EXERCISE OBJECTIVE: Can you output the material exactly as written, minus any pictures it holds?
######
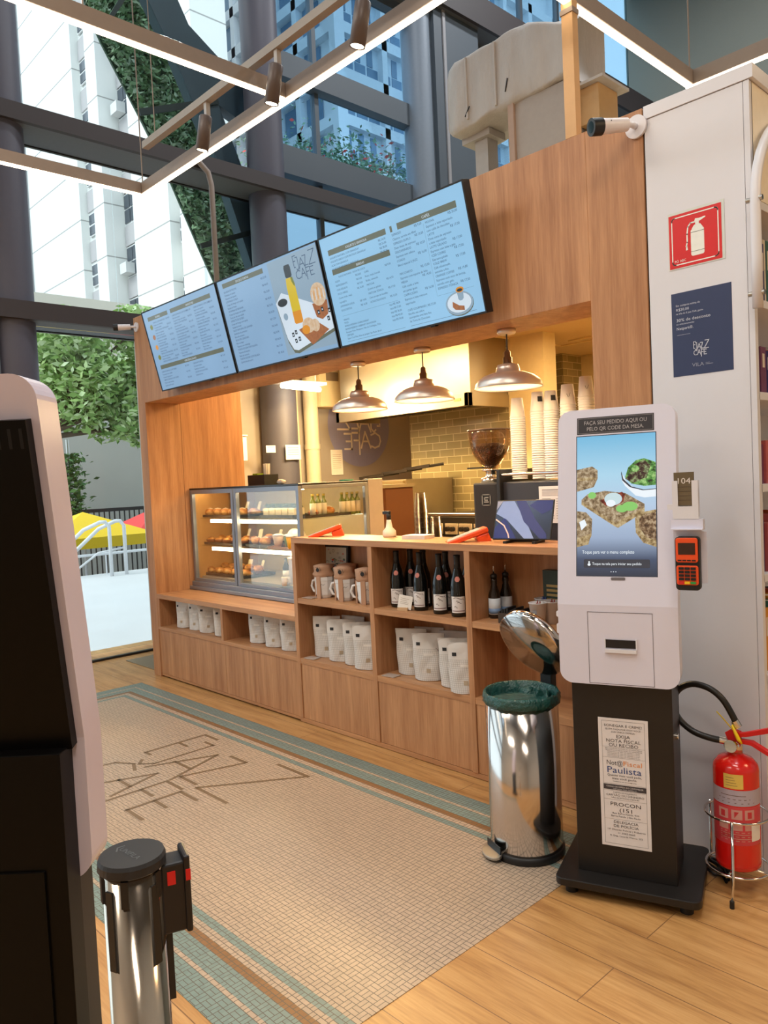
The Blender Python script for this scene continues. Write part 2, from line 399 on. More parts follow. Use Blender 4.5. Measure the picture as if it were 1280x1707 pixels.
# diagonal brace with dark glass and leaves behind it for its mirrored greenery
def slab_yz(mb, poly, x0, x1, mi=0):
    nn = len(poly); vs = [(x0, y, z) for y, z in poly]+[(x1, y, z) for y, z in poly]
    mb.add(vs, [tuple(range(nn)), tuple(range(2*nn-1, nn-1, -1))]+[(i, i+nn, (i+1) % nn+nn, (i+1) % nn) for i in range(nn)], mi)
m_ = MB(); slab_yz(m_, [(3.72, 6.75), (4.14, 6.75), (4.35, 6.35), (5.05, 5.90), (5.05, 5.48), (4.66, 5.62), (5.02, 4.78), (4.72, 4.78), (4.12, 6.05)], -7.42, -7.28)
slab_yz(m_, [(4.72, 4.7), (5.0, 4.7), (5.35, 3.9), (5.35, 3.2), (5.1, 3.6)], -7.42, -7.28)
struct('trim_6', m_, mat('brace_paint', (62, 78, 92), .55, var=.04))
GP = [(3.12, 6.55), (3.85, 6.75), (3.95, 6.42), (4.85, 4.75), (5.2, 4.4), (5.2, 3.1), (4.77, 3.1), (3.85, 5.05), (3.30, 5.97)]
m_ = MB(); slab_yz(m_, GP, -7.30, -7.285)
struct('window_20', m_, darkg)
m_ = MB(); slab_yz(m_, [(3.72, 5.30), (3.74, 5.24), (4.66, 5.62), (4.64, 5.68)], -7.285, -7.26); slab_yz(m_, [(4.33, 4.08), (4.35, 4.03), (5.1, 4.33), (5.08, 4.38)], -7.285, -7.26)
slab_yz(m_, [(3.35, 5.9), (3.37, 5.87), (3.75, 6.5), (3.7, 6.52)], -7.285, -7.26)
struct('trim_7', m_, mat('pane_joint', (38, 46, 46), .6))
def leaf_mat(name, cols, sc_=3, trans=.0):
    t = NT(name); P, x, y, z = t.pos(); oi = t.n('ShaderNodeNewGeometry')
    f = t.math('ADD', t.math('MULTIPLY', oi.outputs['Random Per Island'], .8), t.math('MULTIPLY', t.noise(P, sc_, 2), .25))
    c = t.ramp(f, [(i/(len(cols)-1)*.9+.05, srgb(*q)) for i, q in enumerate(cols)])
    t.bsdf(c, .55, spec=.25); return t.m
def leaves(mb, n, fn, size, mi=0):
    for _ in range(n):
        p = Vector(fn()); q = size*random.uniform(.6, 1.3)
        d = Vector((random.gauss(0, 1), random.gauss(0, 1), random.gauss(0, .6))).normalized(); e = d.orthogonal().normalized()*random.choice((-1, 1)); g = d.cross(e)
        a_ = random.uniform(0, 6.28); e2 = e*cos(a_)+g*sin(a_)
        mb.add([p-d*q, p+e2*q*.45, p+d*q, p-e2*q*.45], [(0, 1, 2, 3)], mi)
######
CORRECT OUTPUT:
The Blender Python script for this scene continues. Write part 2, from line 399 on. More parts follow. Use Blender 4.5. Measure the picture as if it were 1280x1707 pixels.
# diagonal brace with dark glass and leaves behind it for its mirrored greenery
def slab_yz(mb, poly, x0, x1, mi=0):
    nn = len(poly); vs = [(x0, y, z) for y, z in poly]+[(x1, y, z) for y, z in poly]
    mb.add(vs, [tuple(range(nn)), tuple(range(2*nn-1, nn-1, -1))]+[(i, i+nn, (i+1) % nn+nn, (i+1) % nn) for i in range(nn)], mi)
m_ = MB(); slab_yz(m_, [(3.72, 6.75), (4.14, 6.75), (4.35, 6.35), (5.05, 5.90), (5.05, 5.48), (4.66, 5.62), (5.02, 4.78), (4.72, 4.78), (4.12, 6.05)], -7.42, -7.28)
slab_yz(m_, [(4.72, 4.7), (5.0, 4.7), (5.35, 3.9), (5.35, 3.2), (5.1, 3.6)], -7.42, -7.28)
struct('trim_6', m_, mat('brace_paint', (62, 78, 92), .55, var=.04))
GP = [(3.12, 6.55), (3.85, 6.75), (3.95, 6.42), (4.85, 4.75), (5.2, 4.4), (5.2, 3.1), (4.77, 3.1), (3.85, 5.05), (3.30, 5.97)]
m_ = MB(); slab_yz(m_, GP, -7.30, -7.285)
struct('window_20', m_, darkg)
m_ = MB(); slab_yz(m_, [(3.72, 5.30), (3.74, 5.24), (4.66, 5.62), (4.64, 5.68)], -7.285, -7.26); slab_yz(m_, [(4.33, 4.08), (4.35, 4.03), (5.1, 4.33), (5.08, 4.38)], -7.285, -7.26)
slab_yz(m_, [(3.35, 5.9), (3.37, 5.87), (3.75, 6.5), (3.7, 6.52)], -7.285, -7.26)
struct('trim_7', m_, mat('pane_joint', (38, 46, 46), .6))
def leaf_mat(name, cols, sc_=3, trans=.0):
    t = NT(name); P, x, y, z = t.pos(); oi = t.n('ShaderNodeNewGeometry')
    f = t.math('ADD', t.math('MULTIPLY', oi.outputs['Random Per Island'], .8), t.math('MULTIPLY', t.noise(P, sc_, 2), .25))
    c = t.ramp(f, [(i/(len(cols)-1)*.9+.05, srgb(*q)) for i, q in enumerate(cols)])
    t.bsdf(c, .55, spec=.25); return t.m
def leaves(mb, n, fn, size, mi=0):
    for _ in range(n):
        p = Vector(fn()); q = size*random.uniform(.6, 1.3)
        d = Vector((random.gauss(0, 1), random.gauss(0, 1), random.gauss(0, .6))).normalized(); e = d.orthogonal().normalized()*random.choice((-1, 1)); g = d.cross(e)
        a_ = random.uniform(0, 6.28); e2 = e*cos(a_)+g*sin(a_)
        mb.add([p-d*q, p+e2*q*.45, p+d*q, p-e2*q*.45], [(0, 1, 2, 3)], mi)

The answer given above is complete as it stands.